DockerのコマンドラインツールがWindows上でそのまま動作すれば、DevOpsチームはローカル環境のWindows Server上にあるDocker Engineを管理できるだけでなく、遠隔地のLinuxホスト上にあるDocker Engineさえも管理できるようになる。また、Dockerのコマンドラインインターフェース(CLI)と「PowerShell」のコマンドレットによってコンテナの自動化が実現できる。管理者はいずれかを選択して自動化スクリプトに統合できる。
Microsoftは、Node.jsやPython、Rubyのプログラマーを含む、.NET以外の開発者に興味を持ってもらい、同社の統合開発環境(IDE)「Visual Studio」を使用してもらうために最大限の努力を傾けている。Visual Studioは「Visual Studio 2015 Tools for Docker」を用いることで、稼働中のDockerコンテナに対して直接コードを発行できるようになる。また、コンテナ内に配備したコードにブレークポイントを設定し、1ステップずつ実行できるようにもなる。このような統合により、コンテナ開発者は高い生産性を上げられるようになる。
Windowsにおけるコンテナのサポートは、ツールと互換性関連に焦点が当てられており、クロスプラットフォームアプリが開発できるわけではないという点は理解しておく必要がある。つまり、Windows Server上でLinuxコンテナを稼働させたり、Linux上でWindowsコンテナを稼働させることはできない。しかし、いずれのプラットフォームにおいても、そこで動作しているツールを用いて双方のコンテナを管理できる。
Windows Server ContainerとHyper-V Container
Microsoftのコンテナ哲学はWindowsに軸足を置いたものとなっている。同社はWindows Server 2016において、「Windows Server Container」と呼ばれる軽量コンテナと、「Hyper-V Container」(Technical Preview 3では未対応)と呼ばれる仮想化をベースにしたコンテナという2種類のソリューションを提供する。これらはいずれも、DockerのAPIを通じてアクセスでき、DockerのCLIやツールを用いて管理できる。
Windows Server Container:このコンテナではベースとなるOSカーネルが共有される。このようなアーキテクチャの採用により、高速な起動と効率の高いパッケージ化が可能になるとともに、ホスト単位でより多くのコンテナが動作可能になる。一方、コンテナが互いの隔離レベルを下げて、ローカルデータとAPIを共有するというアーキテクチャにより、コンテナを実行する方法がそれぞれから切り離されるため、セキュリティはさほど高くない。
Russinovich氏によると、これらのコンテナは強固な隔離や厳しいセキュリティ制限を必要としない均質なアプリに向いているという。

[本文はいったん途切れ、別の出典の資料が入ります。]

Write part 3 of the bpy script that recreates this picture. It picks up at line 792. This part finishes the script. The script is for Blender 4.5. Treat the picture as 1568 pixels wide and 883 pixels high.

このため、多数のコンテナで構成された大規模なマイクロサービスアプリは、Windows Server Containerを使用することで高いパフォーマンスと効率を実現できる。
Hyper-V Container:このコンテナにより、仮想マシンとコンテナの持つそれぞれの長所を享受できるようになる。各コンテナにはWindowsカーネルのコピーとメモリがそれぞれ割り当てられるため、Hyper-V ContainerはWindows Server Containerよりも高い隔離性とセキュリティレベルを実現できる。また、ホストOSやその他のコンテナとのやり取りが最小限に抑えられるため、より強固なセキュリティレベルを達成できる。ただ、リソースの共有に制約が課されるため、起動時間が増加するとともに、パッケージ化されたコンテナのサイズが肥大化する。
Hyper-V Containerの用途として適しているのは、パブリッククラウドのようなマルチテナント環境だ。このアプローチは、VMwareの「Project Bonneville」とよく似ている(なおProject Bonnevilleでは、「VMware vSphere」へのアクセスにコンテナAPIを用いるようになっている)。
ここで重要なのは、Windows Server ContainerとHyper-V Containerのいずれの実装もDockerと互換性を有している点だ。